Data shown:
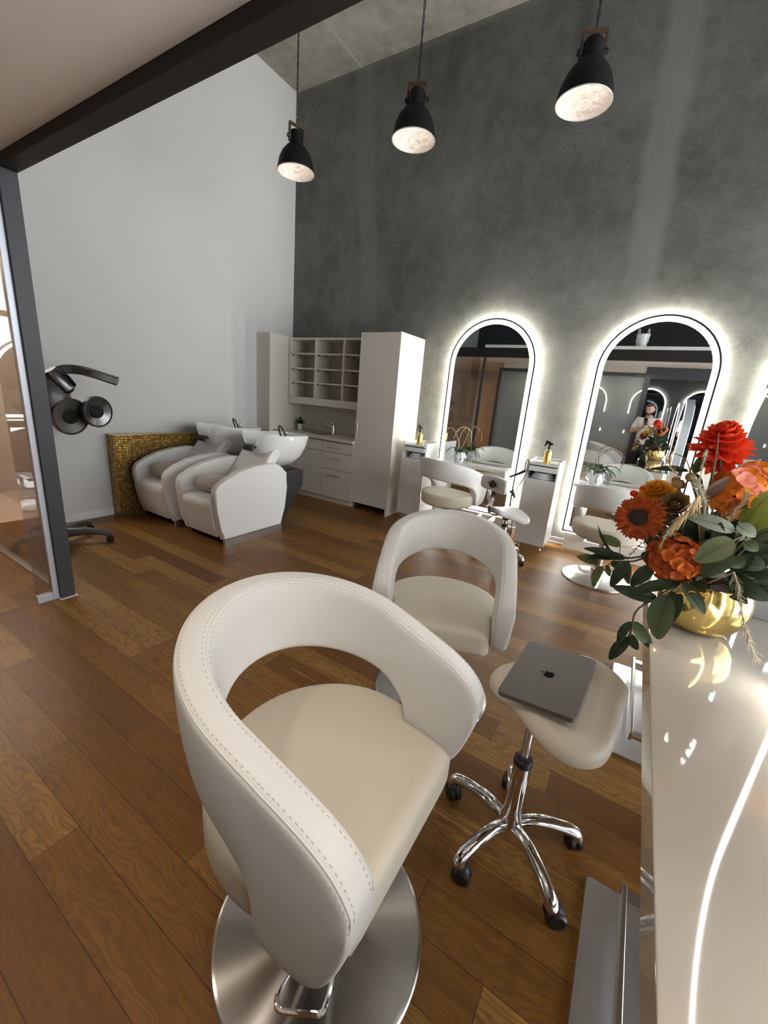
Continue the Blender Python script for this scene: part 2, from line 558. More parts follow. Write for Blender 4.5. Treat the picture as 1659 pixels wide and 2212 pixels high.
---
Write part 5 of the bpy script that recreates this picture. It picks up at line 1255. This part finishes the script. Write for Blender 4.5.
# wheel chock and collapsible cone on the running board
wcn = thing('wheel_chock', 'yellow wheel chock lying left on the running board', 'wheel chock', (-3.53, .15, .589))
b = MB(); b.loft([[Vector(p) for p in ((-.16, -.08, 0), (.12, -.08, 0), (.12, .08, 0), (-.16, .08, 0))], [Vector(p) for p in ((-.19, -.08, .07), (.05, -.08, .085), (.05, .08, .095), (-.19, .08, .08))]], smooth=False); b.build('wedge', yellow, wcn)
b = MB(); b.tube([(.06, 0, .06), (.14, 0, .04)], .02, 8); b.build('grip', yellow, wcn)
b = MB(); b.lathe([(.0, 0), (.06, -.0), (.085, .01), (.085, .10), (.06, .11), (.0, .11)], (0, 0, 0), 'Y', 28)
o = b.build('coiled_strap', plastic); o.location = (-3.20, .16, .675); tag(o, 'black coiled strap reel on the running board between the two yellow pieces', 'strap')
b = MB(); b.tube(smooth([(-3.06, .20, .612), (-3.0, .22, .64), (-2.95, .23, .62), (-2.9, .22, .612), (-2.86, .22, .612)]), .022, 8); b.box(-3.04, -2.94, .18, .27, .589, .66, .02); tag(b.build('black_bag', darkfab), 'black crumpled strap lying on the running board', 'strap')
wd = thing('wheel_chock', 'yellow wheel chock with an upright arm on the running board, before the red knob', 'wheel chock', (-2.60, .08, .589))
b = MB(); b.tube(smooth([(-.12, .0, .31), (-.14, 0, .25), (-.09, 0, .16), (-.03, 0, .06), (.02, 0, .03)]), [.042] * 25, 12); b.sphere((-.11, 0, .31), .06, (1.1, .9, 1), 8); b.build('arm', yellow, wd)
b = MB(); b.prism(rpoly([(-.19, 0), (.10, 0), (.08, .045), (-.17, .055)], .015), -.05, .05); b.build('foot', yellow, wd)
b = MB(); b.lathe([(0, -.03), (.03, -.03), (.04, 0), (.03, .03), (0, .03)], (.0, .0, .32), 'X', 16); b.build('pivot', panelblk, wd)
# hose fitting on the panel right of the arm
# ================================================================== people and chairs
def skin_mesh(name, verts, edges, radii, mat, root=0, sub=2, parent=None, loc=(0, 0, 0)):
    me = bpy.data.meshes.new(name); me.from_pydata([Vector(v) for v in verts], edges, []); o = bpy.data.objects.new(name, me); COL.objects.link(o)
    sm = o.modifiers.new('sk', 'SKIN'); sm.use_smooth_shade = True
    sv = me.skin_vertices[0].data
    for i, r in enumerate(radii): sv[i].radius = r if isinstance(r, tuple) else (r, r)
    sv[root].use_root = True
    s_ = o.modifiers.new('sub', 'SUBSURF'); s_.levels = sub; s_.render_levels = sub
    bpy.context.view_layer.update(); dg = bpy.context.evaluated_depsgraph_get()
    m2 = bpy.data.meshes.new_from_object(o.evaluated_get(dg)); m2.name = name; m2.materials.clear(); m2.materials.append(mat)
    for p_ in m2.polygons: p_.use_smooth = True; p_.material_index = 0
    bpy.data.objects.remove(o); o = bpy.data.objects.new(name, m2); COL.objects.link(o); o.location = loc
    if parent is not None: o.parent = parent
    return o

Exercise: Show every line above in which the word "script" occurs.

Exercise response:
Continue the Blender Python script for this scene: part 2, from line 558. More parts follow. Write for Blender 4.5. Treat the picture as 1659 pixels wide and 2212 pixels high.
Write part 5 of the bpy script that recreates this picture. It picks up at line 1255. This part finishes the script. Write for Blender 4.5.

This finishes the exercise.